Setores como o de química e material elétrico, eletrônico e de comunicação, por exemplo, sofreram uma retração drástica. Isso é particularmente danoso porque o processo assume um componente de destruição anti-schumpeteriana. Em vez de uma “destruição criativa” que abre caminho para algo novo e melhor, estamos vivenciando uma destruição que nos deixa com menos capacidade e complexidade.
Ao atingir o coração da capacidade de um país inovar e competir, a perda de musculatura nesses setores vitais não apenas reduz a sofisticação da nossa economia, mas compromete diretamente o desenvolvimento tecnológico futuro do Brasil.
Um Mosaico de Realidades: Enquanto Alguns Encolhem, Outros Crescem
Analisar a indústria brasileira como um bloco único é um erro fundamental. O estudo descreve a dinâmica nacional como um “mosaico regional-setorial”, onde diferentes realidades coexistem.
O contraste é nítido: enquanto estados como São Paulo, Rio de Janeiro e Pernambuco sofreram uma desindustrialização intensa, outros apresentaram uma forte expansão do emprego industrial no mesmo período.

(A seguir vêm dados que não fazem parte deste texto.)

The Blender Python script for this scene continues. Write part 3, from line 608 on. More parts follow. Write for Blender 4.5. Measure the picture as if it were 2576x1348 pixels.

É o caso de estados da fronteira agrícola, como Mato Grosso, Goiás e Mato Grosso do Sul.
Contudo, a industrialização nesses novos polos ainda está em seus estágios iniciais, fortemente concentrada em setores como o de alimentos e bebidas. Esse crescimento, embora positivo, não foi nem de longe suficiente para compensar as perdas massivas dos polos tradicionais. Em outras palavras, a tímida “industrialização” em novas áreas reforça, em vez de combater, a “mudança estrutural maligna” que vimos anteriormente. O Brasil está, na prática, trocando empregos em eletrônica e engenharia por vagas em frigoríficos e processamento de grãos, em um empobrecimento qualitativo da nossa matriz produtiva.
Repensando o Futuro Industrial do Brasil
Ao final, o retrato que emerge é claro: a desindustrialização brasileira é um fenômeno concentrado em pouquíssimos estados, qualitativamente ruim para a renda do trabalhador e profundamente assimétrico em seu impacto pelo território nacional.
Os diagnósticos agregados que tratam o Brasil como uma entidade homogênea são insuficientes para capturar a complexidade do problema. Como sugere o estudo, as soluções precisam ser radicalmente ajustadas às diferentes realidades e capacidades de cada região e de cada setor.